ALEXANDRA SCHWARTZBROD - balagan


Dans « Balagan », c’est la violence la plus spectaculaire qu nourrit l’intrigue, celle d’attentats terroristes qui frappent la population de Jérusalem. Une première bombe explose dans le quartier juif de la vieille ville immédiatement suivie par une autre dans le quartier arabe de Jérusalem-Est au temps de la deuxième Intifada. Comment, dans ces conditions, incriminer le Hamas ou une faction plutôt qu’une autre ?
Qui pourrait bien avoir intérêt à s’en prendre simultanément aux Juifs et aux Arabes ? La police israélienne est complètement déboussolée devant cette série d’attentats inexplicables et meurtriers et patauge lamentablement malgré les pressions du gouvernement qui exige qu’une piste soit rapidement trouvée.
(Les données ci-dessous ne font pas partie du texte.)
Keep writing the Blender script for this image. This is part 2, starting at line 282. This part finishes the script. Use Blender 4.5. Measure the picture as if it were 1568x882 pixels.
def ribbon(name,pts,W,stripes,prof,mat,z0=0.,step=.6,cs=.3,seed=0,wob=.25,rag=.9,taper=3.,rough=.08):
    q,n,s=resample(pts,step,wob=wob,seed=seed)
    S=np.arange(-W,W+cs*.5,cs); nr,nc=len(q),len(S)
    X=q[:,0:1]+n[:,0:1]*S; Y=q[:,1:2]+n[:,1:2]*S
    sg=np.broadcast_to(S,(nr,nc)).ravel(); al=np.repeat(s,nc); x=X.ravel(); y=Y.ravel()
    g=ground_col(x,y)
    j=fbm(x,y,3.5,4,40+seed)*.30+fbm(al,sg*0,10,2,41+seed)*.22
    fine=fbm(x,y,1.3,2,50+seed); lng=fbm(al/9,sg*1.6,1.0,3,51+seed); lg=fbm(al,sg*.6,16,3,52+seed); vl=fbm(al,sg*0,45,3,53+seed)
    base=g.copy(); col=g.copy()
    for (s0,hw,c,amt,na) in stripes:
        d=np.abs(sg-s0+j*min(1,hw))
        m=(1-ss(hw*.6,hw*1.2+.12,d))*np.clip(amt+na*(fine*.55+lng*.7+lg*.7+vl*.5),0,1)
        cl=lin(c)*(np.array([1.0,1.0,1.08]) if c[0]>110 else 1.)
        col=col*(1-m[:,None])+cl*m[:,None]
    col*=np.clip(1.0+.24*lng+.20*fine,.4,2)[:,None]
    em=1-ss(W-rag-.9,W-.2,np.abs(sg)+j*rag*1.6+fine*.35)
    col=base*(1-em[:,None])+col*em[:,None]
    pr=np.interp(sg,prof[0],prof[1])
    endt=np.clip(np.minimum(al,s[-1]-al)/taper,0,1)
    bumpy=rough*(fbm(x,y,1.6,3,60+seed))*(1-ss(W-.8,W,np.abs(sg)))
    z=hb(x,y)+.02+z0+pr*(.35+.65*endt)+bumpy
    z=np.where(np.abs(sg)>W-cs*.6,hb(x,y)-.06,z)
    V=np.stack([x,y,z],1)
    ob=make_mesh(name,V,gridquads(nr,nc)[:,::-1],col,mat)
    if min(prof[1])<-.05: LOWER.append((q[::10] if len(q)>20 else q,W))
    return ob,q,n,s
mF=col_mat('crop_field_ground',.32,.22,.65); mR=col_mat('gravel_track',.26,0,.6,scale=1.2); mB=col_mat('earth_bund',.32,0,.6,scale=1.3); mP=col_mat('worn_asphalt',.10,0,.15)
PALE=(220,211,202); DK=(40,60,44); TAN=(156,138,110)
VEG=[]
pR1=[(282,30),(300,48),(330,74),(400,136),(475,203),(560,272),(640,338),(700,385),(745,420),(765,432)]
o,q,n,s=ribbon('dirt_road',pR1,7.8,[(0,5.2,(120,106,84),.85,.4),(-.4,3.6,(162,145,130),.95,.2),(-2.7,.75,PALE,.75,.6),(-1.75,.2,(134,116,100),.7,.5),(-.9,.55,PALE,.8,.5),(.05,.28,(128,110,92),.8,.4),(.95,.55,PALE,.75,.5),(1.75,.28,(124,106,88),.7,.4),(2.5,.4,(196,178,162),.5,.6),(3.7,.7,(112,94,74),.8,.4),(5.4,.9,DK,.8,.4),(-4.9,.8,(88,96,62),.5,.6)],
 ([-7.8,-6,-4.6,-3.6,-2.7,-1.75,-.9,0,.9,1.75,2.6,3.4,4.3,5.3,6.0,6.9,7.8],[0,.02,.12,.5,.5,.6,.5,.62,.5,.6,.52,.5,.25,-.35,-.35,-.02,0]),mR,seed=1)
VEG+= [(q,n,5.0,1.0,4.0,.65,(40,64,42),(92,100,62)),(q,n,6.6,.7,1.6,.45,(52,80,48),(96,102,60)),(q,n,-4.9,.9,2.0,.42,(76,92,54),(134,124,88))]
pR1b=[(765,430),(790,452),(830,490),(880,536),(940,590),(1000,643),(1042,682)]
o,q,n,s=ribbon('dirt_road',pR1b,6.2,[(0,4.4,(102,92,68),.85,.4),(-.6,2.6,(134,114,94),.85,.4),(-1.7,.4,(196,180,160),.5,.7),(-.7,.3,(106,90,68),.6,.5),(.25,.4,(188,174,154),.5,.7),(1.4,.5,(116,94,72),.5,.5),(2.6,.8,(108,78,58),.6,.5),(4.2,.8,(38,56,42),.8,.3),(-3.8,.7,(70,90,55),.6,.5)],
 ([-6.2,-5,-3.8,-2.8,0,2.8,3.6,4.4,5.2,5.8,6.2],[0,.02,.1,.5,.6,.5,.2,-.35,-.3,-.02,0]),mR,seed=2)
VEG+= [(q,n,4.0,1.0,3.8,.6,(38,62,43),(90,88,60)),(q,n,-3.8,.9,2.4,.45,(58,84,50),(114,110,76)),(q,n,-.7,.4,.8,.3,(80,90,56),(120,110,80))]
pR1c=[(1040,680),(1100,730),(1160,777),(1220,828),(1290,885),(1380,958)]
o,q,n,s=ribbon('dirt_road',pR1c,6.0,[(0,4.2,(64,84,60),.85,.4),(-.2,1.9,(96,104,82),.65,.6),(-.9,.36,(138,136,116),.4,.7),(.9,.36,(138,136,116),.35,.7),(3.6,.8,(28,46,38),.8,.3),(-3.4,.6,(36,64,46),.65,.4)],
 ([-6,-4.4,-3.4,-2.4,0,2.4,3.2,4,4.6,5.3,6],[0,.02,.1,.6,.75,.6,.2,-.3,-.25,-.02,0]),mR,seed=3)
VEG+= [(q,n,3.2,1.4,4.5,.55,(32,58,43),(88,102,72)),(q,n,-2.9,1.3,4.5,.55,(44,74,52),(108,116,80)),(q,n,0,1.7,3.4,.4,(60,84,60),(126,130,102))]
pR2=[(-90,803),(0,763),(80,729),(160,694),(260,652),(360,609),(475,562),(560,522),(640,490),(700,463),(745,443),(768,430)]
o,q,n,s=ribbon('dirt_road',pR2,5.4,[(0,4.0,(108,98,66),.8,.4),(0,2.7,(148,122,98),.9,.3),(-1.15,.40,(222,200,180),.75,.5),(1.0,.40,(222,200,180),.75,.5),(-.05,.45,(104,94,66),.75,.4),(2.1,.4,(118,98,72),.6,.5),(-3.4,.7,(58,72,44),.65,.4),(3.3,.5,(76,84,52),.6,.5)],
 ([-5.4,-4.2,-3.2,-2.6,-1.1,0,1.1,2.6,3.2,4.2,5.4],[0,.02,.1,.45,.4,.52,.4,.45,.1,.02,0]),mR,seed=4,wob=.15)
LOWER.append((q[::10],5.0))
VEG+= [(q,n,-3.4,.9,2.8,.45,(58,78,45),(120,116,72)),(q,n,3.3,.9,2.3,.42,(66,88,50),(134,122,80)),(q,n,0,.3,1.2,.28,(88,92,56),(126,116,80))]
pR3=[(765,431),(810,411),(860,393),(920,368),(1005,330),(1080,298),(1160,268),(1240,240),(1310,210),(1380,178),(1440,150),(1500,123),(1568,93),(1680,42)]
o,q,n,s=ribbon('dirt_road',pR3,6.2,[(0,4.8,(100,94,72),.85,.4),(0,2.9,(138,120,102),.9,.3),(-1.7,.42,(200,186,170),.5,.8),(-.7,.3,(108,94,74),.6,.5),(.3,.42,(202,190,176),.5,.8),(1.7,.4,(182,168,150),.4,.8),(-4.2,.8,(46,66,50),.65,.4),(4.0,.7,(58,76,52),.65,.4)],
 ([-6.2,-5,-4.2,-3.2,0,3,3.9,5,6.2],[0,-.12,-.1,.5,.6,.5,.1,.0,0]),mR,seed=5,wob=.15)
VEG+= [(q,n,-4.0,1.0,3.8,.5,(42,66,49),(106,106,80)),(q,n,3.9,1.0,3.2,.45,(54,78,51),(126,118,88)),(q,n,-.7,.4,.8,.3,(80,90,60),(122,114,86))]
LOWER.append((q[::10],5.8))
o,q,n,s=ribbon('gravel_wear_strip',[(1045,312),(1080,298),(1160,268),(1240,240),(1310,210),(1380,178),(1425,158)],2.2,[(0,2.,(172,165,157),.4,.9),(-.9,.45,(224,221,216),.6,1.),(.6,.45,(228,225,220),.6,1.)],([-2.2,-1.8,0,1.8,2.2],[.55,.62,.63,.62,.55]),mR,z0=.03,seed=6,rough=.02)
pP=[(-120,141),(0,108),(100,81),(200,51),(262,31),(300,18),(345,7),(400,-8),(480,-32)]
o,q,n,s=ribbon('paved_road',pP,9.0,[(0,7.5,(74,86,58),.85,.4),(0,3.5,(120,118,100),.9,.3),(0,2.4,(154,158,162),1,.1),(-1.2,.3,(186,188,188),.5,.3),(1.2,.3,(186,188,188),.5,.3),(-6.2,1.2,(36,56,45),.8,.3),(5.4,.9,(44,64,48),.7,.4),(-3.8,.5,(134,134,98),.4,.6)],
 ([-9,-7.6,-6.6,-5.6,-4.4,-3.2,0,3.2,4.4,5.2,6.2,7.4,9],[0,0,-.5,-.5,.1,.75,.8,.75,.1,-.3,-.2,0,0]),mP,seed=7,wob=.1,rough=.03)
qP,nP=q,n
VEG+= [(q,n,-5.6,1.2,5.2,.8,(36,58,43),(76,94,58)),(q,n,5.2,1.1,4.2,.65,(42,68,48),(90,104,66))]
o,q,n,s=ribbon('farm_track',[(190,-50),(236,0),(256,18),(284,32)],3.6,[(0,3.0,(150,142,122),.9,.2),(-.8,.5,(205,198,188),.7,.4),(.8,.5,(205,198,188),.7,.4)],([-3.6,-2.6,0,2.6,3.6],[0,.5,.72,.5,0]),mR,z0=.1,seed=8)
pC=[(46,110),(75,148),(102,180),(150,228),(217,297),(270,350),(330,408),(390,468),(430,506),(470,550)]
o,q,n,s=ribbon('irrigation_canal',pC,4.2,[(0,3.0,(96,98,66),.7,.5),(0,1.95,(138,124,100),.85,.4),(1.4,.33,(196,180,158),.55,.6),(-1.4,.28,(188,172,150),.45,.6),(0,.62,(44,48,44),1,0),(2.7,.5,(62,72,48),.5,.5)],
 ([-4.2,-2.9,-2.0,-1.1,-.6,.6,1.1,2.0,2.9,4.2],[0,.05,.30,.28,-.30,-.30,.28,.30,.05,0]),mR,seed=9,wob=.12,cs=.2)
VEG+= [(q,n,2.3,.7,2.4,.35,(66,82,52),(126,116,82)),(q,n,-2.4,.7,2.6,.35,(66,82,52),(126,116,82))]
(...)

Au cœur de son roman, dans la position du témoin privilégié, Alexandra Schwartzbrod a placé un certain David Bergame « l’archétype du jeune diplomate ambitieux » qui a été envoyé par le Quai d’Orsay pour participer à une commission d’enquête européenne sur l’origine des violences israélo-palestiniennes.
La voix de toutes les parties : David a bien été prévenu : la plus grande difficulté sur ce terrain est de rester objectif. Bien sûr, Alexandra Schwartzbrod n’est pas naïve au point de croire qu’il suffit d’un peu de bonne volonté et d’impartialité pour régler le conflit israélo-palestinien et son David Bergame, pour sympathique qu’il soit, est un peu ridicule, imbu de lui-même et manifestement trop confiant dans les pouvoirs de la diplomatie.
Mais le grand mérite de ce roman bien informé est d’exposer aussi clairement que possible tous les éléments du problème et de faire entendre, sans restriction, la voix de toutes les parties prenantes, depuis celle des ultra-orthodoxes de Mea-Sharim jusqu’à celle des terroristes les plus fanatiques.
D’aucuns trouveront peut-être à redire à tel ou tel aspect politique du roman mais le souci d’objectivité de l’auteur est indéniable, et outre une intrigue qui vous tient constamment en haleine et une belle évocation de Jérusalem, ce seul trait suffirait à faire de « Balagan » un livre précieux par les temps qui courent, sans parler du personnage attachant d’Elie Bishara, policier arabe-israélien qui, par sa position ambiguë et inconfortable, est le seul à pouvoir comprendre le fin mot de l’énigme.